Are scripts complete programs?

No. Scripts are very limited. Cannot do loops, cannot access external data, and must always terminate. They're more like formulas than complete programs.

Why aren't scripts Turing-complete?

For security. If they were Turing-complete, they could have infinite loops and crash network. Limitations ensure scripts always terminate.

Do scripts affect privacy?

Yes, they can. Complex scripts can be identified on blockchain. Multisig, timelocks, etc. can leak information about how Bitcoin is used.

Can I see scripts in real transactions?

Yes. You can explore blockchain and see ScriptPubKey of any output. ScriptSig usually isn't visible (except in legacy non-SegWit transactions).

Conclusion

Scripts are fundamental to understanding how Bitcoin transactions really work. They define spending conditions through ScriptPubKey and ScriptSig, using opcodes to execute verifications on the stack.

The main points you need to understand are:

1. ScriptPubKey defines conditions - Like a "lock" that locks Bitcoin
2. ScriptSig satisfies conditions - Like a "key" that unlocks Bitcoin
3. Opcodes are instructions - Simple commands that scripts execute
4. Stack is where it operates - Stack where data is manipulated
5. Scripts are limited - Not Turing-complete for security
6. Common types exist - P2PKH, P2SH, multisig, timelocks, etc.

Scripts are one of the most interesting and fundamental parts of Bitcoin.

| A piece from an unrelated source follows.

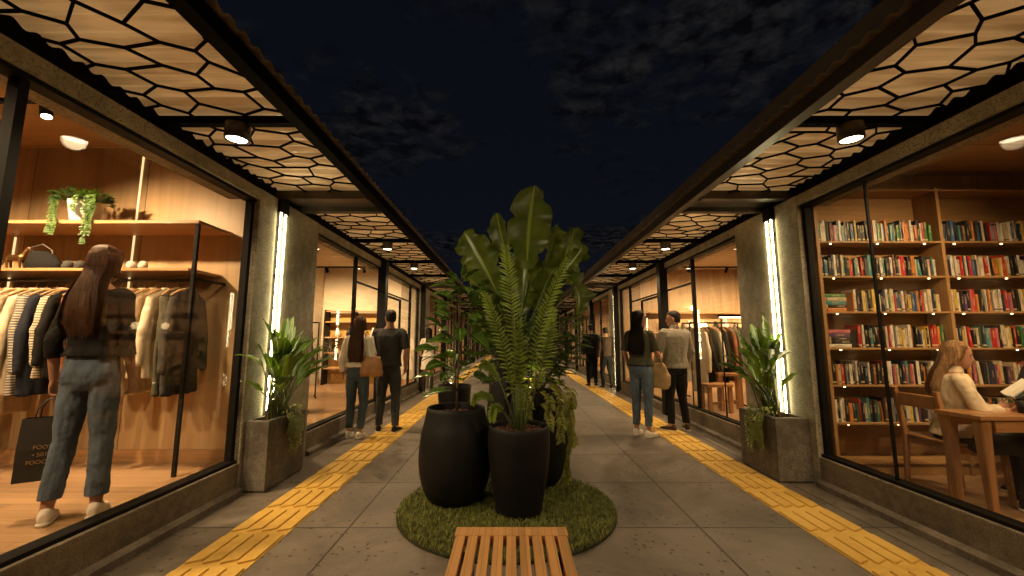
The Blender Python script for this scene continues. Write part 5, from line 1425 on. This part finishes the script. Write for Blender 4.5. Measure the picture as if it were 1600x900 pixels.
        m = MB(); m.loft([(a0 + f * y + Z_ * .012, w, .0115, r, Z_) for y, w in ((-.07, .022), (-.05, .036), (0, .040), (.08, .047), (.14, .046), (.178, .028))], 16, .6)
        m.v = [tuple(V(p) * k) for p in m.v]; m.build('sole', shoes.get('sole', M_SOLE), so, True)
    # ---- hair
    hm = hair; m = MB()
    if fem:
        m.loft([(h(0, y, z), rx, ry, hx, hy) for z, y, rx, ry in ((.05, -.052, .070, .052), (.09, -.040, .083, .074), (.13, -.028, .087, .084), (.17, -.014, .086, .094), (.205, -.010, .072, .082), (.228, -.012, .045, .055), (.238, -.014, .018, .022))], 24)
        for sd in (-1, 1): m.limb([h(sd * .062, .035, .19), h(sd * .080, .012, .12), h(sd * .080, -.012, .03)], [.022, .018, .020])
        L = hm.get('len', .4); hb = lambda x, y, z: lp((x, y, 1.525 + z)) 
        cc = [h(0, -.05, .07)] + [hb(0, -.078, -.02), hb(0, -.112, -.12), hb(.005, -.125, -.12 - L * .35), hb(0, -.120, -.12 - L * .7), hb(.0, -.112, -.12 - L * .95)]
        ww = [(.080, .056), (.088, .050), (.100, .040), (.110, .034), (.110, .026), (.088, .012)]
        m.loft([(c, a_, b_, hx if i == 0 else X_, hy if i == 0 else Y_) for i, (c, (a_, b_)) in enumerate((c_, (q1 * (hm.get('w', 1) if i_ > 1 else 1), q2)) for i_, (c_, (q1, q2)) in enumerate(zip(cc, ww)))], 22)
    else:
        m.loft([(h(0, y, z), rx, ry, hx, hy) for z, y, rx, ry in ((.05, -.060, .052, .034), (.08, -.044, .070, .058), (.12, -.028, .078, .076), (.155, -.012, .0805, .090), (.19, -.004, .074, .093), (.218, -.004, .056, .074), (.234, -.006, .026, .036))], 24)
    ang = lambda co: math.atan2(co.x, co.y + .06)
    me = skin_mesh(m, .0065 / k, 2, lambda co: .004 * noise.noise(V((ang(co) * 7, 5, co.z * (3 if fem else 16)))) + .0025 * noise.noise(V((ang(co) * 16, 0, co.z * (4 if fem else 26)))) + .004 * noise.noise(V((ang(co) * 42, 3, co.z * (7 if fem else 40)))) - .001)
    me.transform(Matrix.Scale(k, 4))
    if fem and hm.get('strands'):
        rs = random.Random(int(H * 100)); mm = MB(); hw_ = hm.get('w', 1); hc = HM @ V((0, -.01, .13))
        for i in range(hm['strands']):
            a = rs.uniform(-1, 1) * 2.35; a += PI    # angle about the head, 0 = face
            sx, cx2 = math.sin(a), math.cos(a); wv = rs.uniform(.003, .010); ph = rs.uniform(0, 6); Lf = rs.uniform(.6, 1.5); pts = []
            crown = h(rs.uniform(-.02, .02), rs.uniform(-.03, .03), .236)
            path = [crown, h(sx * .056, cx2 * .062 - .010, .222), h(sx * .080, cx2 * .089 - .012, .175), h(sx * .0895, cx2 * .088 - .02, .12), h(sx * .090, cx2 * .075 - .035, .06)]
            u = max(-1, min(1, sx * 1.1)); out = .004 + rs.uniform(0, .008)
            for (q, (a_, b_)), c_ in zip([(j_, w_) for j_, w_ in enumerate(ww)][1:], cc[1:]):
                path.append(V(c_) + V((u * a_ * (hw_ if q > 1 else 1), -math.sqrt(max(0, 1 - u * u)) * b_ - out * (1 + q * .3), rs.uniform(-.01, .01))))
            path[-1] = path[-2].lerp(path[-1], Lf); 
            # Catmull-Rom through the path
            n_ = len(path); row = []
            for j in range(n_ - 1):
                p0, p1, p2, p3 = path[max(0, j - 1)], path[j], path[j + 1], path[min(n_ - 1, j + 2)]
                for f in (0, .25, .5, .75): row.append((p1 * 2 + (p2 - p0) * f + (p0 * 2 - p1 * 5 + p2 * 4 - p3) * f * f + (-p0 + p1 * 3 - p2 * 3 + p3) * f ** 3) * .5)
            row.append(path[-1]); m_ = len(row); w0 = rs.uniform(.0008, .0019)
            G = []
            for j, p in enumerate(row):
                f = j / m_; p = p + V((math.sin(ph + f * 15) * wv * f, math.cos(ph + f * 13) * wv * f * .6, 0))
                nd_ = V((-sx * .3 + .001, 0, 0)) if False else V((1, 0, 0)) if abs(u) < .75 else V((0, 1, 0))
                G.append([p * k - nd_ * w0 * (1 - f * .6), p * k + nd_ * w0 * (1 - f * .6)])
            mm.quadgrid(G, False)
        b2 = bmesh.new(); b2.from_mesh(me); tmp = mm.mesh('s', []); b2.from_mesh(tmp); b2.to_mesh(me); b2.free(); bpy.data.meshes.remove(tmp)
        me.polygons.foreach_set('use_smooth', [True] * len(me.polygons))
    link('hair', me, hairmat(*hair['mat']), t)
    if bottom.get('belt'):
        m = MB(); zz = bottom.get('waist', 1.04) - .02
        m.loft([(lp((0, 0, zz - .018)) * k, .150 * k, .109 * k, X_, Y_), (lp((0, 0, zz + .018)) * k, .146 * k, .106 * k, X_, Y_)], 26, .85); m.build('belt', GMAT['black'], t)
    return t, k
DEN = denim('denim_blue', (.095, .125, .17)); DEN2 = denim('denim_dark', (.055, .075, .095)); DENG = denim('denim_grey', (.05, .052, .054))
HB = ('hair_brown', (.065, .026, .011)); HD = ('hair_dark', (.014, .009, .007)); HL = ('hair_blonde', (.24, .13, .055))
W_SHOE = cloth('shoe_cream', (.74, .68, .58), rough=.6); B_SHOE = cloth('shoe_dark', (.025, .02, .018), rough=.5); BR_SHOE = cloth('shoe_brown', (.07, .035, .02), rough=.5)

# woman looking at the clothes, inside the left shop
person('woman in black sweater and blue jeans with a paper bag inside the left shop', (-2.82, 2.80, .2), R(10), 1.79, True,
       arms=[((-.158, -.01, 1.42), (-.205, -.065, 1.12), (-.235, .01, .87), (-.1, .15, -1), (.1, 1, 0), (1, .15, .1), 0, .8), ((.158, -.01, 1.42), (.20, .0, 1.12), (.19, .09, .88), (0, .3, -1), (0, 1, 0), (-1, 0, 0), 0, .5)],
       legs=[((-.085, 0, .89), (-.12, .015, .49), (-.135, -.04, .085), (-.55, 1)), ((.085, 0, .89), (.09, .03, .49), (.10, .03, .085), (-.35, 1))],
       top=dict(mat=GMAT['black'], sleeve=.68, hem=1.02, loose=.016, flare=.010, kind='sweater'), bottom=dict(mat=DEN, loose=.006, rc=.056, rk=.062, cuff=.15), shoes=dict(mat=W_SHOE), hair=dict(mat=HB, len=.25, w=1.15, strands=900), vox=.0052)

[o for o in bpy.data.objects if o.name == 'person'][0].scale = (.92, .95, 1)
# her paper bag
t = empty('paper_bag', (-3.06, 2.79, .455), R(30), 'black paper shopping bag with small gold lettering held by the woman in the left shop', 'shopping bag')
M_BAG = plain('bag_paper', (.016, .014, .013), .55, 0, 14, .3, .3)
m = MB(); w, d, hh = .110, .055, .39
vs = []
for z, q, sh in ((0, 1, 0), (.1, .99, 0), (.2, 1.0, .0), (hh, .96, 0)):
    dd = d * (1 if z < .3 else .72)
    vs += [(-w * q, -dd, z), (w * q, -dd, z), (w * q * (1 if z in (0, hh) else .97), 0, z), (w * q, dd, z), (-w * q, dd, z), (-w * q * (1 if z in (0, hh) else .97), 0, z)]
fs = [(5, 4, 3, 2, 1, 0)] + [(r * 6 + i, r * 6 + (i + 1) % 6, (r + 1) * 6 + (i + 1) % 6, (r + 1) * 6 + i) for r in range(3) for i in range(6)]
m._add(vs, fs); bo = m.build('bag_body', M_BAG, t); so = bo.modifiers.new('s', 'SOLIDIFY'); so.thickness = .002
for y in (-.042, .042):
    m = MB(); m.tube([(-.05, y * .9, hh - .03), (-.045, y * .8, hh + .05), (-.01, y * .2, hh + .115), (.02, y * .2, hh + .115), (.045, y * .8, hh + .05), (.05, y * .9, hh - .03)], .004, 8); m.build('handle', M_BAG, t, True)
M_GOLD = plain('gold_print', (.40, .27, .11), .4, .3, 9, .1, 0)
for i, (s_, dx) in enumerate((('FOOTS', 0.008), ("\u2022 501 J", 0.0), ('FOOOA', -.008))):
    c = bpy.data.curves.new('t', 'FONT'); c.body = s_; c.size = .033; c.align_x = 'CENTER'; c.extrude = .0004
    o = bpy.data.objects.new('t', c); col.objects.link(o); bpy.context.evaluated_depsgraph_get().update()
    me = bpy.data.meshes.new_from_object(o); bpy.data.objects.remove(o)
    mt = Matrix.Translation((dx + .01, -.0585, .20 - .046 * i)) @ Matrix.Rotation(PI / 2, 4, 'X'); me.transform(mt)
    link('lettering', me, M_GOLD, t)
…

They allow flexibility without excessive complexity, security without risks of infinite loops, and advanced features like multisig and timelocks.

Understanding scripts is understanding the true structure of Bitcoin transactions. Every transaction you make uses scripts, even if you don't see them directly. Scripts define who can spend each Bitcoin and how.

If you want to deeply understand how Bitcoin works, understanding scripts is essential. It's advanced technical knowledge that opens doors to understand more complex Bitcoin features, like Lightning Network, simple smart contracts, and other technologies built on scripts.